Silaturahmi lebaran merupakan salah satu momen spesial bagi umat Islam setelah berpuasa penuh selama satu bulan. Selain mengujungi keluarga dan kerabat untuk saling bersilaturahmi dan berbagi kebahagiaan, momen ini identik juga dengan tradisi jamuan makan.

Pada bulan Syawal juga terdapat keutamaan didalamnya yaitu berpuasa selama enam hari berturut-turut atau terpisah selama masih dalam bulan Syawal. Besarnya keutamaan puasa Syawal setara dengan berpuasa setahun lamanya, sehingga tidak sedikit orang berpuasa saat sedang bersilaturahmi.

Situasi seperti itu membuat sebagian Muslim merasa bimbang saat tuan rumah menyajikan makanan. Lantas bagaimana sebaiknya sikap yang harus diambil, apakah tetap berpuasa atau harus membatalkan puasanya?

Hukum Membatalkan Puasa Syawal

Dilansir dari artikel NU Online ada baiknya terlebih dahulu berkomunikasi antara tamu dan tuan rumah dengan memberitahu jika sedang menjalankan puasa Syawal.

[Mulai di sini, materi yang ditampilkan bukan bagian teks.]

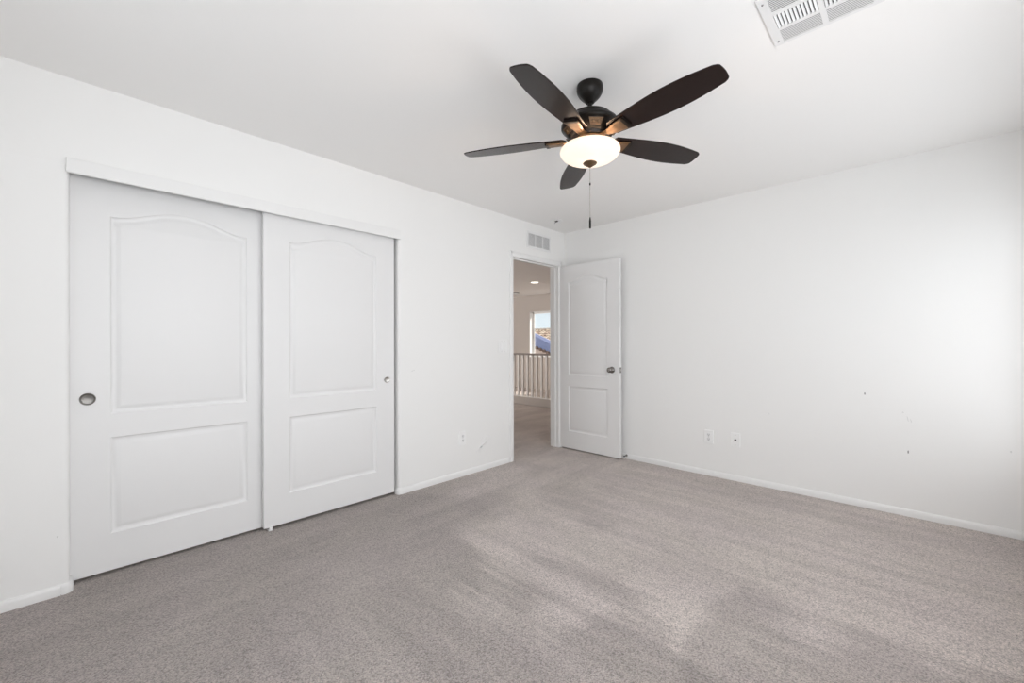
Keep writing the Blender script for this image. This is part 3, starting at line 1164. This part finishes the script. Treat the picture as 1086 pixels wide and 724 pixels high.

Adapun sikap yang diteladankan oleh Nabi Muhammad SAW ketika ada sebagian sahabat yang tetap ingin berpuasa di tengah jamuan makan, kemudian bersabda:

يَتَكَلَّفُ لَكَ أَخُوكَ الْمُسْلِمُ وَتَقُولُ إنِّي صَائِمٌ، أَفْطِرْ ثُمَّ اقْضِ يَوْمًا مَكَانَهُ

Artinya, “Saudara Muslimmu sudah repot-repot (menyediakan makanan) dan kamu berkata, ‘Saya sedang berpuasa?’ Batalkanlah puasamu dan qadha-lah pada hari lain sebagai gantinya,” (HR Ad-Daruquthni dan Al-Baihaqi).

Para ulama menyimpulkan bahwa membatalkan puasa sunnah untuk menyenangkan hati tuan rumah saat bertamu adalah sunnah. Hal ini berdasarkan hadits Nabi SAW yang memerintahkan tamunya untuk berbuka puasa jika tuan rumah merasa keberatan dengan puasanya.

Kondisi seperti ini dikatakan, pahala membatalkan puasa lebih utama daripada pahala berpuasa. (Lihat Abu Bakar bin Syatha Ad-Dimyathi, I’anatut Thalibin, [Beirut, Darul Fikr: tanpa catatan tahun], juz III, halaman 36).

Dalam konteks ini Ibnu ‘Abbas RA mengatakan:

مِنْ أَفْضَلِ الْحَسَنَاتِ إِكْرَامُ الْجُلَسَاءِ بِالْإِفْطَارِ

Artinya, “Di antara kebaikan yang paling utama adalah memuliakan teman semajelis dengan membatalkan puasa (sunnah),” (Lihat Al-Ghazali, Ihya ‘Ulumiddin, [Beirut, Darul Ma’rifah, tanpa catatan tahun], juz II, halaman 14).

Sehingga dapat ditarik kesimpulan bahwa menjalankan puasa Syawal saat silaturahmi lebaran perlu diketahui terlebih dahulu apakah tuan rumah merasa keberatan atau tidak dengan puasa yang sedang dijalankan. Jika tidak keberatan maka tetap untuk berpuasa. Bila berkeberatan, maka lebih utama memakan hidangannya dan berpuasa di hari-hari lain pada bulan Syawal.